[RFC] mmc: meson-gx-mmc: add delay during poweroff
Martin Blumenstingl
martin.blumenstingl at googlemail.com
Wed Jul 2 13:57:31 PDT 2025
On Wed, Jul 2, 2025 at 9:07 PM Da Xue <da at libre.computer> wrote:
>
> On Wed, Jul 2, 2025 at 2:40 PM Martin Blumenstingl
> <martin.blumenstingl at googlemail.com> wrote:
> >
> > On Wed, Jul 2, 2025 at 7:22 PM Da Xue <da at libre.computer> wrote:
> > >
> > > On Wed, Jul 2, 2025 at 1:07 PM Jerome Brunet <jbrunet at baylibre.com> wrote:
> > > ...
> > > > If, as the description suggest, the regulator framework somehow ignore
> > > > the timing set in DT, maybe this is what needs to be checked ?
> > >
> > > The regulator framework only cares about timing for regulator on.
> > > Regulator off just turns off the regulator and returns without delay.
> > There's an exception to this: gpio-regulators without an enable-gpios
> > property. My understanding is that regulator_disable() is a no-op in
> > that case (meson_mmc_set_ios() even has a comment above the
> > switch/case statement), see [0].
> >
> > > The code makes incorrect assumptions. Then the kernel resets the board
> > > without having enough time.
> > Can you please name the board you're testing? I'm worried that I'll be
> > looking at one .dts but you're looking at another one.
>
> https://github.com/libre-computer-project/libretech-linux/blob/master/arch/arm64/boot/dts/amlogic/meson-libretech-cottonwood.dtsi#L481
>
> vcc_card is a gpio regulator that gets toggled on->off->on.
Thanks, that clears things up as I was indeed looking at a gpio
regulator while this is a fixed regulator!
> I traced the regulator framework a few weeks ago and forgot the final
> regulator disable function call, but that call basically returned
> immediately while the regulator-enable function complement had delays
> implemented.
Yep, for fixed regulators there's an "off-on-delay-us" device-tree
property (which translates to "off_on_delay" in the code).
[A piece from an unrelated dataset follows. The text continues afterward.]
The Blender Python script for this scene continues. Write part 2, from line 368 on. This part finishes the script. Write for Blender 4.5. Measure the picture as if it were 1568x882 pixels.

Its implementation is smart enough to not waste time by adding delays
at runtime by implementing: on -> off + remember time -> wait
remaining time + on (meaning: if there was enough time between off and
the second on there's no additional wait) [0]. On system shutdown it
will not add any delay unfortunately (where Linux loses control over
time-keeping), meaning we can end up with too little waiting time.
Also my understanding is that it's not something that can be fixed in
u-boot or TF-A. This is because bootrom already has trouble reading
the next stage from an SD card (which is a valid boot media).